Write each line out exactly, leaving none out.

* Available records
◆ ◆ ◆
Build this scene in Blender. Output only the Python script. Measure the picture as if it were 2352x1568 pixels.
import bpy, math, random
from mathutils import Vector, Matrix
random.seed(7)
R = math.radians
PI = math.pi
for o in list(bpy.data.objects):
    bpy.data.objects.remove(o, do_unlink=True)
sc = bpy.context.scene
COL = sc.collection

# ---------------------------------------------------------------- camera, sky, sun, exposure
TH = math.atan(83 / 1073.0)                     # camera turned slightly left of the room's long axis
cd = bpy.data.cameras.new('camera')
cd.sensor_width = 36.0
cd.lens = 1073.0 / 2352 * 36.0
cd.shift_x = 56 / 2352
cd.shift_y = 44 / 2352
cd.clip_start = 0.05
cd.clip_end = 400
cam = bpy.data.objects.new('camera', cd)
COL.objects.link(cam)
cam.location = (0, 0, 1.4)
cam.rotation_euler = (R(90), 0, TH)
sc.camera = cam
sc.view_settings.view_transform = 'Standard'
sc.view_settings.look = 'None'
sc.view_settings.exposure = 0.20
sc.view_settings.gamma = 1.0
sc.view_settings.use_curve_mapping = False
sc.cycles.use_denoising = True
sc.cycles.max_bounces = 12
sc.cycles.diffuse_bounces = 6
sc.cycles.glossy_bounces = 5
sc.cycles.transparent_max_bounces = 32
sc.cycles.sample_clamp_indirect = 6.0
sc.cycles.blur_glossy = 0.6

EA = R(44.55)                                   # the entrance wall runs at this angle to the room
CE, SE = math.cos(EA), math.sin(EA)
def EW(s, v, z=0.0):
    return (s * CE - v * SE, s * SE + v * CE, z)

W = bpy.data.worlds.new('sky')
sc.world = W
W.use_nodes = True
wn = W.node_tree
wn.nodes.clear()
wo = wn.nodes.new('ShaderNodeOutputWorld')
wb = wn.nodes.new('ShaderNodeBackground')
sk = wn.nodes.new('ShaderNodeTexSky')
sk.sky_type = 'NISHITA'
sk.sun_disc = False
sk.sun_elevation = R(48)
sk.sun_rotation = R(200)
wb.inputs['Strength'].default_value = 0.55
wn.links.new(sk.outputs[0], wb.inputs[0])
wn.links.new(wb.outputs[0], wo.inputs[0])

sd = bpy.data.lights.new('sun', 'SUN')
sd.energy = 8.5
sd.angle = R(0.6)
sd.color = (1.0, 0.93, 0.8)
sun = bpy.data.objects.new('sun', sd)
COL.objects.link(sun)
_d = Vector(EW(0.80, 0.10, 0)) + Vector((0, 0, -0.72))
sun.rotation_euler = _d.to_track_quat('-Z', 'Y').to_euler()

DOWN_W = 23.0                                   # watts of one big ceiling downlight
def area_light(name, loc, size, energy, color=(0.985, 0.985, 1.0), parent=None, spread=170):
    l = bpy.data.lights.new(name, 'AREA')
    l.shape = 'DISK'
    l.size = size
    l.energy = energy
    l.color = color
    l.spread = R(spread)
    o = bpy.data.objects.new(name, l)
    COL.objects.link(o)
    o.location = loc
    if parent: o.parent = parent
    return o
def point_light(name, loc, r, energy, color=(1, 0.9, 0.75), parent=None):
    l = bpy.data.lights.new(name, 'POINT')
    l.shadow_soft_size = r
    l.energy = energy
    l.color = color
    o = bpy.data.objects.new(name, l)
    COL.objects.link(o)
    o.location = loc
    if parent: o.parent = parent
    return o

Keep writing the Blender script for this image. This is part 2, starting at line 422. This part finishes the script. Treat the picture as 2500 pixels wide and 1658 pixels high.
◆ ◆ ◆
* Task output
Build this scene in Blender. Output only the Python script. Measure the picture as if it were 2352x1568 pixels.
import bpy, math, random
from mathutils import Vector, Matrix
random.seed(7)
R = math.radians
PI = math.pi
for o in list(bpy.data.objects):
    bpy.data.objects.remove(o, do_unlink=True)
sc = bpy.context.scene
COL = sc.collection

# ---------------------------------------------------------------- camera, sky, sun, exposure
TH = math.atan(83 / 1073.0)                     # camera turned slightly left of the room's long axis
cd = bpy.data.cameras.new('camera')
cd.sensor_width = 36.0
cd.lens = 1073.0 / 2352 * 36.0
cd.shift_x = 56 / 2352
cd.shift_y = 44 / 2352
cd.clip_start = 0.05
cd.clip_end = 400
cam = bpy.data.objects.new('camera', cd)
COL.objects.link(cam)
cam.location = (0, 0, 1.4)
cam.rotation_euler = (R(90), 0, TH)
sc.camera = cam
sc.view_settings.view_transform = 'Standard'
sc.view_settings.look = 'None'
sc.view_settings.exposure = 0.20
sc.view_settings.gamma = 1.0
sc.view_settings.use_curve_mapping = False
sc.cycles.use_denoising = True
sc.cycles.max_bounces = 12
sc.cycles.diffuse_bounces = 6
sc.cycles.glossy_bounces = 5
sc.cycles.transparent_max_bounces = 32
sc.cycles.sample_clamp_indirect = 6.0
sc.cycles.blur_glossy = 0.6

EA = R(44.55)                                   # the entrance wall runs at this angle to the room
CE, SE = math.cos(EA), math.sin(EA)
def EW(s, v, z=0.0):
    return (s * CE - v * SE, s * SE + v * CE, z)

W = bpy.data.worlds.new('sky')
sc.world = W
W.use_nodes = True
wn = W.node_tree
wn.nodes.clear()
wo = wn.nodes.new('ShaderNodeOutputWorld')
wb = wn.nodes.new('ShaderNodeBackground')
sk = wn.nodes.new('ShaderNodeTexSky')
sk.sky_type = 'NISHITA'
sk.sun_disc = False
sk.sun_elevation = R(48)
sk.sun_rotation = R(200)
wb.inputs['Strength'].default_value = 0.55
wn.links.new(sk.outputs[0], wb.inputs[0])
wn.links.new(wb.outputs[0], wo.inputs[0])

sd = bpy.data.lights.new('sun', 'SUN')
sd.energy = 8.5
sd.angle = R(0.6)
sd.color = (1.0, 0.93, 0.8)
sun = bpy.data.objects.new('sun', sd)
COL.objects.link(sun)
_d = Vector(EW(0.80, 0.10, 0)) + Vector((0, 0, -0.72))
sun.rotation_euler = _d.to_track_quat('-Z', 'Y').to_euler()

DOWN_W = 23.0                                   # watts of one big ceiling downlight
def area_light(name, loc, size, energy, color=(0.985, 0.985, 1.0), parent=None, spread=170):
    l = bpy.data.lights.new(name, 'AREA')
    l.shape = 'DISK'
    l.size = size
    l.energy = energy
    l.color = color
    l.spread = R(spread)
    o = bpy.data.objects.new(name, l)
    COL.objects.link(o)
    o.location = loc
    if parent: o.parent = parent
    return o
def point_light(name, loc, r, energy, color=(1, 0.9, 0.75), parent=None):
    l = bpy.data.lights.new(name, 'POINT')
    l.shadow_soft_size = r
    l.energy = energy
    l.color = color
    o = bpy.data.objects.new(name, l)
    COL.objects.link(o)
    o.location = loc
    if parent: o.parent = parent
    return o

Keep writing the Blender script for this image. This is part 2, starting at line 422. This part finishes the script. Treat the picture as 2500 pixels wide and 1658 pixels high.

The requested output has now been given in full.